### TASK OBJECTIVE
Starting at the line that contains "800 pixels high." and stopping at the line that contains "wall = empty('fortress_wall', (4, 6, 0), 'massive", repeat every line exactly, the two end lines included, and nothing else.

☆ ☆ ☆

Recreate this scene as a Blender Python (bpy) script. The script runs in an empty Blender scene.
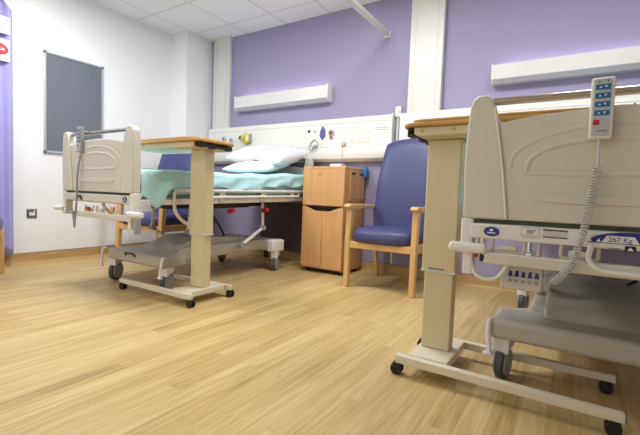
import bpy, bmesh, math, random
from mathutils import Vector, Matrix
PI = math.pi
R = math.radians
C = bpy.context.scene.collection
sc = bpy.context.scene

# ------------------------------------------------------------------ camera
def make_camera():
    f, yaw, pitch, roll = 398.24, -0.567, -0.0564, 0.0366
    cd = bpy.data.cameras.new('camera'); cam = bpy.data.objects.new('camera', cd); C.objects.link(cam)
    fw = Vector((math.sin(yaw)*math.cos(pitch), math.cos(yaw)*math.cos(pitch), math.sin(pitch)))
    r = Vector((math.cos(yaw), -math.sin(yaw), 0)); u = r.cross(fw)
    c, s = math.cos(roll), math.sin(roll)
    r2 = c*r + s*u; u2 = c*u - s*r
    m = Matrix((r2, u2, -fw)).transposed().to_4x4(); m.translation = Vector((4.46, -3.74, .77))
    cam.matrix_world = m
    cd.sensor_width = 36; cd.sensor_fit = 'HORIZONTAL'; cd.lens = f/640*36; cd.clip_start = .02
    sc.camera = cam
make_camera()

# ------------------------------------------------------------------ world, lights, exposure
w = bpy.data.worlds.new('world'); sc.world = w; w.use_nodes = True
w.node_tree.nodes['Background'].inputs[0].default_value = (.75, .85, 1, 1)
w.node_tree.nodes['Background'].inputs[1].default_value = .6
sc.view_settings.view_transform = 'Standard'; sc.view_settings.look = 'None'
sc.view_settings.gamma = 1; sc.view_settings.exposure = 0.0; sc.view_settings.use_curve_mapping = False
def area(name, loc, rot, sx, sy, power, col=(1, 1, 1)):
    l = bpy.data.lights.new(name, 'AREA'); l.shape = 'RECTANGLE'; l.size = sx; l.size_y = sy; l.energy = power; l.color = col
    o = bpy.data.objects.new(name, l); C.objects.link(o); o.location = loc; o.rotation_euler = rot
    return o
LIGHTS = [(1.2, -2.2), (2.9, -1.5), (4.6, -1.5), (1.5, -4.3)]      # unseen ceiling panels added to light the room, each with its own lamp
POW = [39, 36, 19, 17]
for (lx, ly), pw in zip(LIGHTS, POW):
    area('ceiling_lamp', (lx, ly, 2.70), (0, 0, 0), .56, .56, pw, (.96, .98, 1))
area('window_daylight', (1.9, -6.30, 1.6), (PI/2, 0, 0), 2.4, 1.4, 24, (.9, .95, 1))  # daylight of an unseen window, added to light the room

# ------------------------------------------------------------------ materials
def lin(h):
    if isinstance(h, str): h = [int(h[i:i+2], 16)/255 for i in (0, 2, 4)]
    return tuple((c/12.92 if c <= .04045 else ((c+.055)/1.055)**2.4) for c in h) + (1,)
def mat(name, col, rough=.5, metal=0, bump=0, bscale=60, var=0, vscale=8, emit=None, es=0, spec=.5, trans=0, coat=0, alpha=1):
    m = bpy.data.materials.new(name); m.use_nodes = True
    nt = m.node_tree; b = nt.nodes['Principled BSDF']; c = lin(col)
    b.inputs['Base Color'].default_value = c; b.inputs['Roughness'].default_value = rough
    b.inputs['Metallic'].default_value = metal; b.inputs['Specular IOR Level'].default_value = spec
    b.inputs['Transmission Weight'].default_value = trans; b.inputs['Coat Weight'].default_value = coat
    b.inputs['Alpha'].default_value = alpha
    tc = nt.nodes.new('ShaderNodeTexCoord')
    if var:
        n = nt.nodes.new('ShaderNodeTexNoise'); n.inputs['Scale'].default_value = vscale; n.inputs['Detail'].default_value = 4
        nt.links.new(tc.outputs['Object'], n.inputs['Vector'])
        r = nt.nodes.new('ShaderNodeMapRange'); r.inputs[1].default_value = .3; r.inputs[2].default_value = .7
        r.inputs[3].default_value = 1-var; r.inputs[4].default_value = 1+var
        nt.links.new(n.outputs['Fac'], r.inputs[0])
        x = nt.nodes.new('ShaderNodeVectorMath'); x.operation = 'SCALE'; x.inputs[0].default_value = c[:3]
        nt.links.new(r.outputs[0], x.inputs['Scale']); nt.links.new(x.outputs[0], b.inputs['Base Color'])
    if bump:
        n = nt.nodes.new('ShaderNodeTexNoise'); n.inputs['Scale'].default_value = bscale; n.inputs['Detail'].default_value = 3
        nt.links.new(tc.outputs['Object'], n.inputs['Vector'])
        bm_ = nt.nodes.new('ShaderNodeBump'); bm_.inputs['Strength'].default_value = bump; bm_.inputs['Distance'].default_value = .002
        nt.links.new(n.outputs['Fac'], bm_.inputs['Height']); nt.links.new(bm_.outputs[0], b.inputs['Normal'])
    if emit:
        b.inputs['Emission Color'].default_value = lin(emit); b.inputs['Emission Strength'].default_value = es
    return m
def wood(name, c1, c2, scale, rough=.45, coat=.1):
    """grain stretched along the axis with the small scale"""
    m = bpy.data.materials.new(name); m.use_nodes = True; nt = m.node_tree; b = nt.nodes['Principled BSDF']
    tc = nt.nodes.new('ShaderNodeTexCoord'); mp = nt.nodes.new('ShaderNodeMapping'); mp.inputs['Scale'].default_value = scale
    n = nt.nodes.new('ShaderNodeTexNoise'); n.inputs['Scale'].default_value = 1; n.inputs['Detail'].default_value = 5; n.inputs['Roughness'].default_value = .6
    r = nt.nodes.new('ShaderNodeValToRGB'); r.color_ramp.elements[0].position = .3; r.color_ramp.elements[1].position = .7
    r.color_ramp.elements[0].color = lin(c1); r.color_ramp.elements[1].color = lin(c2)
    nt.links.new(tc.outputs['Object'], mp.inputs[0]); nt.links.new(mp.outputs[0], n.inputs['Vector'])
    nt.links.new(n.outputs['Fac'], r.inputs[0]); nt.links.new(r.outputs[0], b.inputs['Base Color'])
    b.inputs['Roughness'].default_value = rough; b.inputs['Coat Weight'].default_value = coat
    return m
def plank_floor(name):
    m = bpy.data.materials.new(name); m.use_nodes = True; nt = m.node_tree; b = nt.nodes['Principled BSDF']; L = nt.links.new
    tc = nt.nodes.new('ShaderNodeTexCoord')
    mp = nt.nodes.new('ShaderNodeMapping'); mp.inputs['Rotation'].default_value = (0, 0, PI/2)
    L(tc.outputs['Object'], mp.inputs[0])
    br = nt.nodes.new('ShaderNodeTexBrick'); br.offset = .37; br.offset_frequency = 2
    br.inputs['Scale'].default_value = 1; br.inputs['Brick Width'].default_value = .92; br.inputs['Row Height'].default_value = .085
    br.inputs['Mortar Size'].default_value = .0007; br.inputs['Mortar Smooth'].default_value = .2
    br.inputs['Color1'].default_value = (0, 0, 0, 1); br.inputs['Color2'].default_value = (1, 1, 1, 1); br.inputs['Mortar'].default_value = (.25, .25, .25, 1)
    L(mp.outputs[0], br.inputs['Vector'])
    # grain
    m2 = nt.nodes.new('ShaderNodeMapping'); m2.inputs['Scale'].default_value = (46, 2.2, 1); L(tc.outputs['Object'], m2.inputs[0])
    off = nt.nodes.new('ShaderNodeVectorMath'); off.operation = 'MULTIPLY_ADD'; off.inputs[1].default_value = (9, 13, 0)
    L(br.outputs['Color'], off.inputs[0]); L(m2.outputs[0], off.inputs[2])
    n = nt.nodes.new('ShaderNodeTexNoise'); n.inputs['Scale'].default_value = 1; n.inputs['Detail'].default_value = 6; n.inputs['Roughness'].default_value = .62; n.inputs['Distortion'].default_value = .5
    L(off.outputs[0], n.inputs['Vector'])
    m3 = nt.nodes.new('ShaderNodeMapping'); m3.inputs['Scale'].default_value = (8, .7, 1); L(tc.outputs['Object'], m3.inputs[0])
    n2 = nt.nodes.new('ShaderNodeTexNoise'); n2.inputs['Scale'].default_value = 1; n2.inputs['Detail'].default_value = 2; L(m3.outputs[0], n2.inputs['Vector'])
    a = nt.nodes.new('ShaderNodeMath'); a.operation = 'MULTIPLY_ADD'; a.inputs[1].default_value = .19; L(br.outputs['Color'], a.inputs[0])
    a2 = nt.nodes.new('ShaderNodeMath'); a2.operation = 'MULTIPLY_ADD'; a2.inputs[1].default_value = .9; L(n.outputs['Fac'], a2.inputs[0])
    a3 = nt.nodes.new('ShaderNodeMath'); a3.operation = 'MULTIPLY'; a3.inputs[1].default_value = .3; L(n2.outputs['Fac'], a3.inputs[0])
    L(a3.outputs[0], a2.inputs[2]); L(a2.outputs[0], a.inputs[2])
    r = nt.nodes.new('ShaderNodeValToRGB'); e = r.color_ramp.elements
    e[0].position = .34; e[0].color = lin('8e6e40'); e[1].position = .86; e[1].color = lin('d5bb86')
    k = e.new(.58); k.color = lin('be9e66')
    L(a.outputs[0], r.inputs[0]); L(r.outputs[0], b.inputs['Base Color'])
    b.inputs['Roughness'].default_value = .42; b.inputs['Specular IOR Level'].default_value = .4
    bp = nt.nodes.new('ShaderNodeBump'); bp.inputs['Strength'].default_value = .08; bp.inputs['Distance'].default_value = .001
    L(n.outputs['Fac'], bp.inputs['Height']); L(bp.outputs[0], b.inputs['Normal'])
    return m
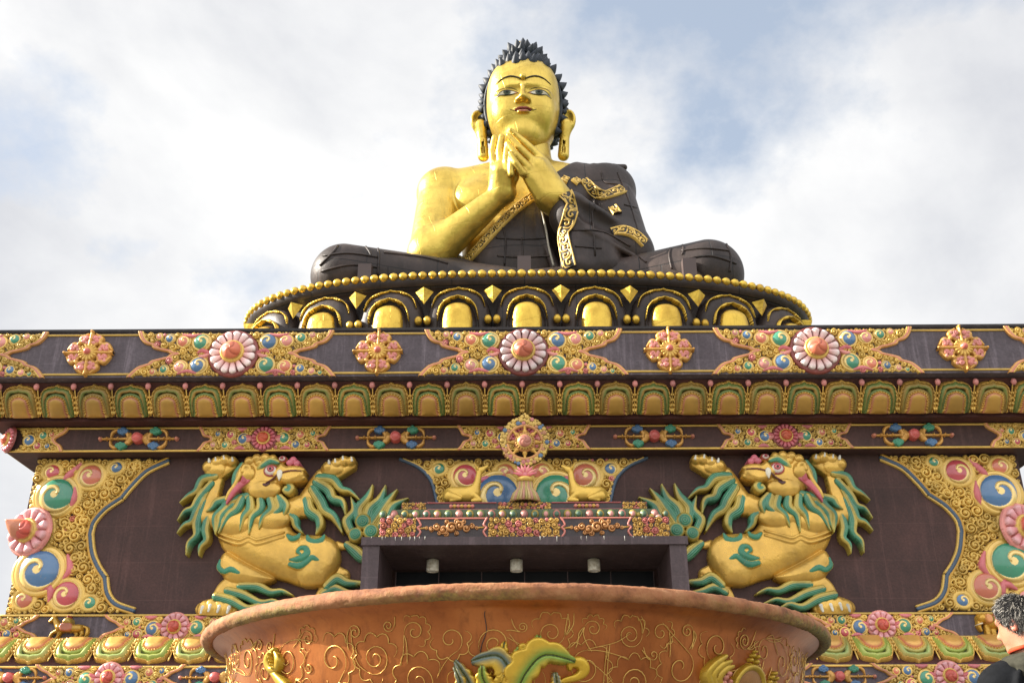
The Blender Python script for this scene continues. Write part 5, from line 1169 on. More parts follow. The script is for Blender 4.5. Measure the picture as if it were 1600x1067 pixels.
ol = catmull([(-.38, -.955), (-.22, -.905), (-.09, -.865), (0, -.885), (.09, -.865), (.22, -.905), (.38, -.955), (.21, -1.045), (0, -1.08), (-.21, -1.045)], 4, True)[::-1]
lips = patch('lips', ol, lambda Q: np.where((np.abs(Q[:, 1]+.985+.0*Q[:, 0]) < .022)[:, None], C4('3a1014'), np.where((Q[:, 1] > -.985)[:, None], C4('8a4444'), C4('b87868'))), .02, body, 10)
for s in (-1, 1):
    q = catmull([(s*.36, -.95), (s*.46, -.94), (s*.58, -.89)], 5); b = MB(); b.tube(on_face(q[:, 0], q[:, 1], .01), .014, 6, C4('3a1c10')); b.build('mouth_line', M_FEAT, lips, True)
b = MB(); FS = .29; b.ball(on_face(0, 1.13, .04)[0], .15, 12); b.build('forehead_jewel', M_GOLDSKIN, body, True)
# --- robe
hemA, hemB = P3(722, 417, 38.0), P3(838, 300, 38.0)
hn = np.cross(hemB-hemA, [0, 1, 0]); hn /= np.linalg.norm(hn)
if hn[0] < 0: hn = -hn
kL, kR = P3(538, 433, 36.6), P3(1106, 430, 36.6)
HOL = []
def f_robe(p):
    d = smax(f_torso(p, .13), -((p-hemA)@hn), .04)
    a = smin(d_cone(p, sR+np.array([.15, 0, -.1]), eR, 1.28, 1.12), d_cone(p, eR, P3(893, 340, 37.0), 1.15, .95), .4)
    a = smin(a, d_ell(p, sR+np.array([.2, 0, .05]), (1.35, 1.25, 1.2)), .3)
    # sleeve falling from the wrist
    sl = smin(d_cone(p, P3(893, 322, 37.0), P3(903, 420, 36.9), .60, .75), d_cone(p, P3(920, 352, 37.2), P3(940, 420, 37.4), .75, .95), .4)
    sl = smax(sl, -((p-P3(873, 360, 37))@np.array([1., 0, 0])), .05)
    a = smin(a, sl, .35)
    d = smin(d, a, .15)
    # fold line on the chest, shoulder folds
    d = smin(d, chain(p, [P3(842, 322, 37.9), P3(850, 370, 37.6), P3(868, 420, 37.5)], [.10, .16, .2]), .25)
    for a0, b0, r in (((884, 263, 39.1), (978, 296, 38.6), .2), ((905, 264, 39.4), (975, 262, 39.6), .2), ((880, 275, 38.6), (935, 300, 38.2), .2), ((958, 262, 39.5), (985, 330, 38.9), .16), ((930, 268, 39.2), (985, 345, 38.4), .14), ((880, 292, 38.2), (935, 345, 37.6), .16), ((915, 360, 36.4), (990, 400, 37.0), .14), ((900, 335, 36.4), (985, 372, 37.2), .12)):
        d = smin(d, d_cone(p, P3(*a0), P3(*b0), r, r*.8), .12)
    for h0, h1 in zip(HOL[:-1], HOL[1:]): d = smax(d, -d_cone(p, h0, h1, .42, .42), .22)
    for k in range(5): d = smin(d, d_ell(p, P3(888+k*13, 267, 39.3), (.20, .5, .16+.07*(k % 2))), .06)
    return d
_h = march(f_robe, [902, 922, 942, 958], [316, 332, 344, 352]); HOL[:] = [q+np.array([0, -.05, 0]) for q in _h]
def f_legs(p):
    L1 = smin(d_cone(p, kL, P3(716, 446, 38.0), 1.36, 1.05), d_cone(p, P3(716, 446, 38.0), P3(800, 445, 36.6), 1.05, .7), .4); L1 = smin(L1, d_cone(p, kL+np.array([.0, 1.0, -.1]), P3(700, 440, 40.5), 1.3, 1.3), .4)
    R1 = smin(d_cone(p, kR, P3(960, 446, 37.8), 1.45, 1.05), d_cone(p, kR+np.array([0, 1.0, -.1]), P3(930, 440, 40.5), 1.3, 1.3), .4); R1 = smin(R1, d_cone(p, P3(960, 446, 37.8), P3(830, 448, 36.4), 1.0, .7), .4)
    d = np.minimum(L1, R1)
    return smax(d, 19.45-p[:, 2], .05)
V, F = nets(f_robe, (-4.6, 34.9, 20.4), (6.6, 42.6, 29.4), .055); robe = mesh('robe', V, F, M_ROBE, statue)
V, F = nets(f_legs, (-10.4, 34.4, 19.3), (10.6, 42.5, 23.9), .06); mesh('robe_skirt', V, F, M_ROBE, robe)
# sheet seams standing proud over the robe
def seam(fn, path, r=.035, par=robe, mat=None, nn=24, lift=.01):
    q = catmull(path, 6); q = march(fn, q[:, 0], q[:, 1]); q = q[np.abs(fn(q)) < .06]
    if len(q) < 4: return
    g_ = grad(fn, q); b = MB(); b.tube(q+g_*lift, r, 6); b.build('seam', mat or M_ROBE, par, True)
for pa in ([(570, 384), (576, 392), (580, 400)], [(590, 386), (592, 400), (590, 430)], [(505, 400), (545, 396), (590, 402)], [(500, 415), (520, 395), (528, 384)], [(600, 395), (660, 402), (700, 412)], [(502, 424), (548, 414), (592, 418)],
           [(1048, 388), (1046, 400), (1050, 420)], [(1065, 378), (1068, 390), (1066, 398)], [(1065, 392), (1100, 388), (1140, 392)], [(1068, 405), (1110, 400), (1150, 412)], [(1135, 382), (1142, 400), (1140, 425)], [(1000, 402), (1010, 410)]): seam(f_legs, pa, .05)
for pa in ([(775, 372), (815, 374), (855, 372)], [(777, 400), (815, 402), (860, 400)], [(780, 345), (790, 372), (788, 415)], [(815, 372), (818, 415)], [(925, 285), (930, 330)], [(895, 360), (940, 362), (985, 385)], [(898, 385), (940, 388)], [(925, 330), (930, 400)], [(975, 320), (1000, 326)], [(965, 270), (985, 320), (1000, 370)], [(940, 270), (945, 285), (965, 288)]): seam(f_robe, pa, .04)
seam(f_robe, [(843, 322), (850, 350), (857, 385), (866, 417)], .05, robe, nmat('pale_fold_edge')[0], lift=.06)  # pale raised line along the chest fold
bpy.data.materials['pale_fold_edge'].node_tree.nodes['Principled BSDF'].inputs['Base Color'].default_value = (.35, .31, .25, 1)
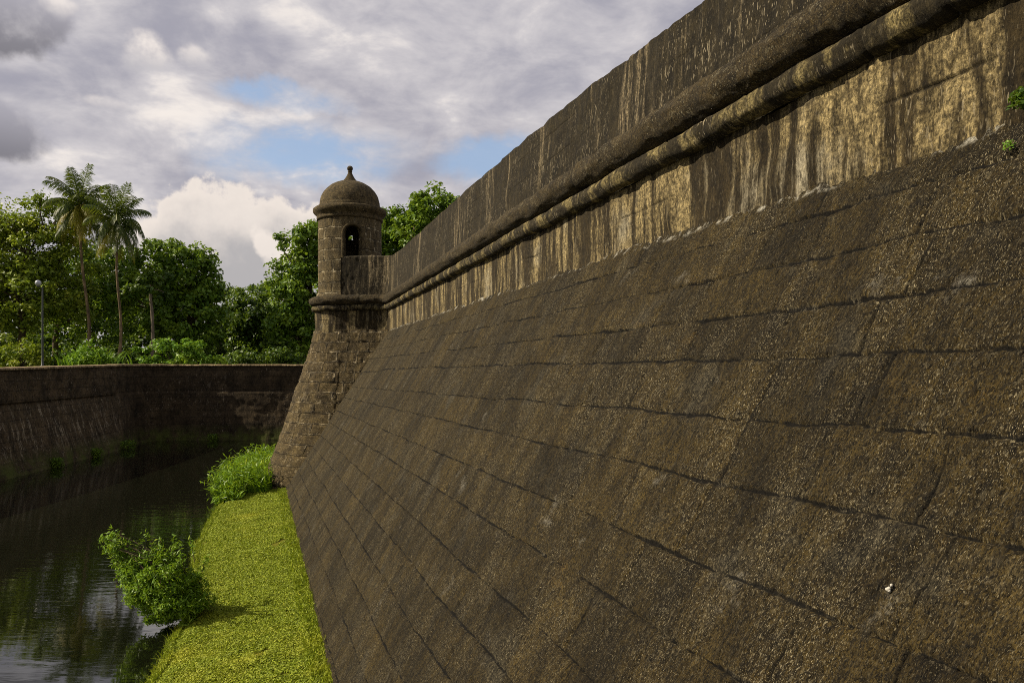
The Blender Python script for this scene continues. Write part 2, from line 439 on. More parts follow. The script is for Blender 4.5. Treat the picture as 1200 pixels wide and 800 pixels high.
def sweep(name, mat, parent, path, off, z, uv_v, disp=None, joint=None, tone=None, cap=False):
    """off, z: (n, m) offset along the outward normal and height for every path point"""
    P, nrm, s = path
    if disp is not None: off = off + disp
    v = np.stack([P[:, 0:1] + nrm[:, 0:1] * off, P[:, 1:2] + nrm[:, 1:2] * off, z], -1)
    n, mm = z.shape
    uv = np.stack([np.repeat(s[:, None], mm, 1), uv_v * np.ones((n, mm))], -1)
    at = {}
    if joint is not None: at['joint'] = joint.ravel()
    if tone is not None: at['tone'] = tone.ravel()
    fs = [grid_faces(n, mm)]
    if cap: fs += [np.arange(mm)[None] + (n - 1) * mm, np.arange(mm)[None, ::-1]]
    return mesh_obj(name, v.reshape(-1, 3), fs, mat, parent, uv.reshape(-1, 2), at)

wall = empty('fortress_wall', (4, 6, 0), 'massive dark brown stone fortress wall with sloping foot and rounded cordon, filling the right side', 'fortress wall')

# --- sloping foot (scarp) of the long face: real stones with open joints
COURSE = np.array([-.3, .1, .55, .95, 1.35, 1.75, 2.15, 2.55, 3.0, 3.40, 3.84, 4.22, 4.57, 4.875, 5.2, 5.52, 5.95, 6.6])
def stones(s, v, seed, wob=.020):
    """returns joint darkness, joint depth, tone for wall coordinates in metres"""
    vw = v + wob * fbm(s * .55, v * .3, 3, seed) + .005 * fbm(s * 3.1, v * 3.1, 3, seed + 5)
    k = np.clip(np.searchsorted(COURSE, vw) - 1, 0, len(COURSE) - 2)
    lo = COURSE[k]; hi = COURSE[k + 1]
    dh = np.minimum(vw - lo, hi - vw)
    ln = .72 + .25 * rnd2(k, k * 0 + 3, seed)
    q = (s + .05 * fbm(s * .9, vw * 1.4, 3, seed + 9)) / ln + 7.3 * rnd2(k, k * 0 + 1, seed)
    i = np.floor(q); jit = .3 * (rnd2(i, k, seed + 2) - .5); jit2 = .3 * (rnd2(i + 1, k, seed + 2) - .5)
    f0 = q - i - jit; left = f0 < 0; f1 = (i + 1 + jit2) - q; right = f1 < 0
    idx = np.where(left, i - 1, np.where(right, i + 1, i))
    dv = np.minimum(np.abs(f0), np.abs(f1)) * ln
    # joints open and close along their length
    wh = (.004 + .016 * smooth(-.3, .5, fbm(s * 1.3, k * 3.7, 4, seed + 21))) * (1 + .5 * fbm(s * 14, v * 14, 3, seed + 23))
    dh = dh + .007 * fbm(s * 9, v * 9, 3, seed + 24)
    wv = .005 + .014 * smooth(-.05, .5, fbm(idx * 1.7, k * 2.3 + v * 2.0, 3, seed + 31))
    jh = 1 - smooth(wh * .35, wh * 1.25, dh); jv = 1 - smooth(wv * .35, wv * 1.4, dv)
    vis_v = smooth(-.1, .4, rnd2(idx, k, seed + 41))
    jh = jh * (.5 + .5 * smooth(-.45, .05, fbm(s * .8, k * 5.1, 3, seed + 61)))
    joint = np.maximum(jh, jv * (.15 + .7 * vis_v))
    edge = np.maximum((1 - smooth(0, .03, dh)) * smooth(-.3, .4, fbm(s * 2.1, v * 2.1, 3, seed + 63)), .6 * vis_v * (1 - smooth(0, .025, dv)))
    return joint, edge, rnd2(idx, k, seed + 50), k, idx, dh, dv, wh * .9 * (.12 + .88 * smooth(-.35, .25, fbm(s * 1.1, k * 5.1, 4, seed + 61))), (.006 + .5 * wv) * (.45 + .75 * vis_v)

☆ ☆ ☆

### THE SOLUTION
The Blender Python script for this scene continues. Write part 2, from line 439 on. More parts follow. The script is for Blender 4.5. Treat the picture as 1200 pixels wide and 800 pixels high.
def sweep(name, mat, parent, path, off, z, uv_v, disp=None, joint=None, tone=None, cap=False):
    """off, z: (n, m) offset along the outward normal and height for every path point"""
    P, nrm, s = path
    if disp is not None: off = off + disp
    v = np.stack([P[:, 0:1] + nrm[:, 0:1] * off, P[:, 1:2] + nrm[:, 1:2] * off, z], -1)
    n, mm = z.shape
    uv = np.stack([np.repeat(s[:, None], mm, 1), uv_v * np.ones((n, mm))], -1)
    at = {}
    if joint is not None: at['joint'] = joint.ravel()
    if tone is not None: at['tone'] = tone.ravel()
    fs = [grid_faces(n, mm)]
    if cap: fs += [np.arange(mm)[None] + (n - 1) * mm, np.arange(mm)[None, ::-1]]
    return mesh_obj(name, v.reshape(-1, 3), fs, mat, parent, uv.reshape(-1, 2), at)

wall = empty('fortress_wall', (4, 6, 0), 'massive dark brown stone fortress wall with sloping foot and rounded cordon, filling the right side', 'fortress wall')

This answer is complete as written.